◆ WHAT IS ASKED ◆
From the first line of the data through the line containing "R = math.radians", return each line exactly.

◆ DATASET EXTRACT ◆
>> START
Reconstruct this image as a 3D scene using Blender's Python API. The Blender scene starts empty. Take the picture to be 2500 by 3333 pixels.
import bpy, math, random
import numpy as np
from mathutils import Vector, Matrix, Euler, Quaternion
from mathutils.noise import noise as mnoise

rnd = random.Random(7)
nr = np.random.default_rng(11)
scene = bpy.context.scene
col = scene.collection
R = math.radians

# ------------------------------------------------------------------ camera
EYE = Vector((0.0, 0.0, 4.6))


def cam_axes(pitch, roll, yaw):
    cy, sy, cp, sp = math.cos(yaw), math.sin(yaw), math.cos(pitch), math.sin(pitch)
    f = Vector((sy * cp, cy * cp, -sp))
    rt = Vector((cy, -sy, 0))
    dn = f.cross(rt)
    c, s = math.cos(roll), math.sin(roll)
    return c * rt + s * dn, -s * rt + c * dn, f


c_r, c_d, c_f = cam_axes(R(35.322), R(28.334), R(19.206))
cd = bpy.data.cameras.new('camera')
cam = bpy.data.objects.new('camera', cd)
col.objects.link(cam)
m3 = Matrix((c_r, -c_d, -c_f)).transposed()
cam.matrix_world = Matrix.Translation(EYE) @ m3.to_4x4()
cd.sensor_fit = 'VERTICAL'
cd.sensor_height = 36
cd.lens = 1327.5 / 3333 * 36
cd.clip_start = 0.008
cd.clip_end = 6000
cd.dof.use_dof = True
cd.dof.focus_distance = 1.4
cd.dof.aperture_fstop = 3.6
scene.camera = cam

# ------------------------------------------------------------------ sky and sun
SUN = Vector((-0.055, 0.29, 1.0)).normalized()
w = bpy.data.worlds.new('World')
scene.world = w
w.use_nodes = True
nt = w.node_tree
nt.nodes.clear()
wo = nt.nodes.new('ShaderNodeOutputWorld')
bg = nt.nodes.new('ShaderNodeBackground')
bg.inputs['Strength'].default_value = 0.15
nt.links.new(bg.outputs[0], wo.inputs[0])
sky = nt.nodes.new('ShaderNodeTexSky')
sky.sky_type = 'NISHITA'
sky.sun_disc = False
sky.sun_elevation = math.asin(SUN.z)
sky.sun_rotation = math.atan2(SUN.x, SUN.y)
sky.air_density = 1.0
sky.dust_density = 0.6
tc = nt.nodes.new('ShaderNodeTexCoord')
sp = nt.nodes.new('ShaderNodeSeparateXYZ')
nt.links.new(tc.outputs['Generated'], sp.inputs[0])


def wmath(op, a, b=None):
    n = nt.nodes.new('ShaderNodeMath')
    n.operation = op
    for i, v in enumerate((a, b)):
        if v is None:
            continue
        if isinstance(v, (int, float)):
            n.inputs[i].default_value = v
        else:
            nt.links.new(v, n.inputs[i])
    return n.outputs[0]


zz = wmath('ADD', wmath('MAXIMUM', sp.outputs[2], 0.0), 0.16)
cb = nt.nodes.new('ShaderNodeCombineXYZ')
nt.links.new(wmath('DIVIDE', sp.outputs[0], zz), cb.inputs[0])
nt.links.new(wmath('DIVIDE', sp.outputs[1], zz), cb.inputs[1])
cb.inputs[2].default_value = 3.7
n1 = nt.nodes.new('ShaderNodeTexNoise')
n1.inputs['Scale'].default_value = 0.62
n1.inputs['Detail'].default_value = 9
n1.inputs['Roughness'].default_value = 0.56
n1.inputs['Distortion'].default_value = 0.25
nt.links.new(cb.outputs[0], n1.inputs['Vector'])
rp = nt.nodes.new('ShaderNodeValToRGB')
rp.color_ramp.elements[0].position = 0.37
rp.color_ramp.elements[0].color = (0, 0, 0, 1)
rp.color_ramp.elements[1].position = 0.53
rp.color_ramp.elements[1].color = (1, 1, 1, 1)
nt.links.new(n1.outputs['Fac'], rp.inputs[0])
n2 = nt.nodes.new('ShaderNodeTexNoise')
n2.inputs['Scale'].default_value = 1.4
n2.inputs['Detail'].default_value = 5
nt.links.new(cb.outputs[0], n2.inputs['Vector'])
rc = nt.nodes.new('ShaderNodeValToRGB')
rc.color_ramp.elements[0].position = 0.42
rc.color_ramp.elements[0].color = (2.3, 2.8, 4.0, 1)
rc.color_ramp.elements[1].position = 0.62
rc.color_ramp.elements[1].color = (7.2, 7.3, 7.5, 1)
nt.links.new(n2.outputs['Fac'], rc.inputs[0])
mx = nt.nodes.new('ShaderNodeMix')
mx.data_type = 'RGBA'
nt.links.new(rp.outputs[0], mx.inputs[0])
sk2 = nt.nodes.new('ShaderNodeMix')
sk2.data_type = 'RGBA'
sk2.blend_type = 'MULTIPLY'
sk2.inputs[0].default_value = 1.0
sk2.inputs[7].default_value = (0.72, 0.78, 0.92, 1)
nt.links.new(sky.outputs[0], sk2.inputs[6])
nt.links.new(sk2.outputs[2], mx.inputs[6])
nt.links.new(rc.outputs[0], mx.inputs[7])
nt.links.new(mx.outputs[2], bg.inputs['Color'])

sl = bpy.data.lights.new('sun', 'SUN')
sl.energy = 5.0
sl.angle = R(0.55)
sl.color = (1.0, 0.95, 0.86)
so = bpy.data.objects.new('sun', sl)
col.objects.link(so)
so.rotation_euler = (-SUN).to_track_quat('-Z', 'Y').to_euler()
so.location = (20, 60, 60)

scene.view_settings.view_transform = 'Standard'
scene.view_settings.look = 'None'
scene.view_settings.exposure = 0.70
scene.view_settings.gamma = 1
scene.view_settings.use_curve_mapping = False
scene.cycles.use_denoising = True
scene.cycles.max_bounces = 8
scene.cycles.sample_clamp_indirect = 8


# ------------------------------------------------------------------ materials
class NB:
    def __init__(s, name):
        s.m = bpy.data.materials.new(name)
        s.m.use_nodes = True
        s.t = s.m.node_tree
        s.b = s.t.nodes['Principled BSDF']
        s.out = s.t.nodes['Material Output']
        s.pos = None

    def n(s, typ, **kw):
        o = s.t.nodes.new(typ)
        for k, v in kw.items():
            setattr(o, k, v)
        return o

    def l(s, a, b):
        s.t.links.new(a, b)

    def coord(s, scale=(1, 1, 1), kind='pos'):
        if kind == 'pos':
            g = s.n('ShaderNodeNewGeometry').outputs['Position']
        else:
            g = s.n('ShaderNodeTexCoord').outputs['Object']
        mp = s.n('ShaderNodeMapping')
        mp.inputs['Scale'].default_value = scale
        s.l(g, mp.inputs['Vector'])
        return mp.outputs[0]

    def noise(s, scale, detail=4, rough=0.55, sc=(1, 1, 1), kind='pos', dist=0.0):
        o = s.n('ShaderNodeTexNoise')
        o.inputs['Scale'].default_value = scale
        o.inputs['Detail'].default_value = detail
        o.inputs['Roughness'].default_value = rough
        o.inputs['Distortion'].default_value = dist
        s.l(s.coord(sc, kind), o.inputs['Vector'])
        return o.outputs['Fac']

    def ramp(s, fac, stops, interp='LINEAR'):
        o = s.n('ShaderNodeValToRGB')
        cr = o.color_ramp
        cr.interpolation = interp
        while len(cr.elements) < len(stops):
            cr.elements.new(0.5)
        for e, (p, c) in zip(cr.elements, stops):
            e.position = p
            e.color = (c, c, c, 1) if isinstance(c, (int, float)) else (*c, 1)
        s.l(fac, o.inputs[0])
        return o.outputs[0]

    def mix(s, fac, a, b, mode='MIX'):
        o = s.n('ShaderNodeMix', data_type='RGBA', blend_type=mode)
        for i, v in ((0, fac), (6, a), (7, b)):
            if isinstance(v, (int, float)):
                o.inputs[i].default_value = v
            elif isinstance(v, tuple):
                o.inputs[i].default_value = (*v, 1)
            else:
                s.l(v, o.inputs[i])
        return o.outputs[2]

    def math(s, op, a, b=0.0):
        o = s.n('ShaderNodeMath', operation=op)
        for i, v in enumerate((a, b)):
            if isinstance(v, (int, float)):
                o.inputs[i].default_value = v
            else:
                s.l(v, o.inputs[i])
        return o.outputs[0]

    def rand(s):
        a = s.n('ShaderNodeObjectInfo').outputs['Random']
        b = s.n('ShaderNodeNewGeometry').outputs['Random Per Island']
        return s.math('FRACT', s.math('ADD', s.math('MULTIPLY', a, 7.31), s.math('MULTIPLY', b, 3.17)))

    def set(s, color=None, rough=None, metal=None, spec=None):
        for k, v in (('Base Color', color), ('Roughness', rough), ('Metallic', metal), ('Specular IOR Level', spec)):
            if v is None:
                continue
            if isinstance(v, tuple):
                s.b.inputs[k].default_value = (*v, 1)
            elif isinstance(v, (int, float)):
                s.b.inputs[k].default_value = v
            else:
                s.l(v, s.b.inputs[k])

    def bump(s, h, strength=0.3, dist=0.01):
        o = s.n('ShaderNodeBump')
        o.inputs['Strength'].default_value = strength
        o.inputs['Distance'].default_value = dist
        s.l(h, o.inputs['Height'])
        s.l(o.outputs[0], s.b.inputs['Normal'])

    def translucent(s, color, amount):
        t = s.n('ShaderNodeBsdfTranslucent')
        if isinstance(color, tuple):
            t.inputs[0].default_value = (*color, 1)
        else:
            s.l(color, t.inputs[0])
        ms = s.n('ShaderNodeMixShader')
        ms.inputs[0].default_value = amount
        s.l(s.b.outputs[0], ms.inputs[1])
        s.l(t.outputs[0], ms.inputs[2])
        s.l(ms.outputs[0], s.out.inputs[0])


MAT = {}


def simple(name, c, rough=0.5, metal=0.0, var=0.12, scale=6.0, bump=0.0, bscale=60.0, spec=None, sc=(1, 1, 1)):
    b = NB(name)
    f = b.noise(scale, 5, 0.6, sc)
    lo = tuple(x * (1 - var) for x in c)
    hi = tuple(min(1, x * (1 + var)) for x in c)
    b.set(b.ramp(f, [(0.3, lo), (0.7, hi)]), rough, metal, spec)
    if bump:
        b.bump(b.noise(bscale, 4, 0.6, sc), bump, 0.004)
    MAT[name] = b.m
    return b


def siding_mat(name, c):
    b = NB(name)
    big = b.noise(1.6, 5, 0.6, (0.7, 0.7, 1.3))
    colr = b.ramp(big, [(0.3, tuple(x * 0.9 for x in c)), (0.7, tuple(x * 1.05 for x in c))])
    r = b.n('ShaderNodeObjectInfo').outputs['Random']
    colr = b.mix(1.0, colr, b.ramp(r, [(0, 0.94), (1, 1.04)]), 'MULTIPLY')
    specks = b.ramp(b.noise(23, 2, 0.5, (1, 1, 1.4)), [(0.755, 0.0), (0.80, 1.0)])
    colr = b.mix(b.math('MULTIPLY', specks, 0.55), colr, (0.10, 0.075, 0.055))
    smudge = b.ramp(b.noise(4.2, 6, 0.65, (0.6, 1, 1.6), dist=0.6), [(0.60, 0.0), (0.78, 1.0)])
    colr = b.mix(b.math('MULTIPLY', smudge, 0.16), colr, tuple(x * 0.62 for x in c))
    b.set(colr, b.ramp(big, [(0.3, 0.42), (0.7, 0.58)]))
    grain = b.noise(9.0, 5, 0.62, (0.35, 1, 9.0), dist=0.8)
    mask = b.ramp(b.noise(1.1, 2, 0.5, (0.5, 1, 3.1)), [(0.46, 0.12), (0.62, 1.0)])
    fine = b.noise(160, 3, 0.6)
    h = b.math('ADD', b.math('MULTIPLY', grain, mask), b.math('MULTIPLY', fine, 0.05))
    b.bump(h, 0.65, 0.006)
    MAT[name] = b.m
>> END
◆ RESULT BELOW ◆
Reconstruct this image as a 3D scene using Blender's Python API. The Blender scene starts empty. Take the picture to be 2500 by 3333 pixels.
import bpy, math, random
import numpy as np
from mathutils import Vector, Matrix, Euler, Quaternion
from mathutils.noise import noise as mnoise

rnd = random.Random(7)
nr = np.random.default_rng(11)
scene = bpy.context.scene
col = scene.collection
R = math.radians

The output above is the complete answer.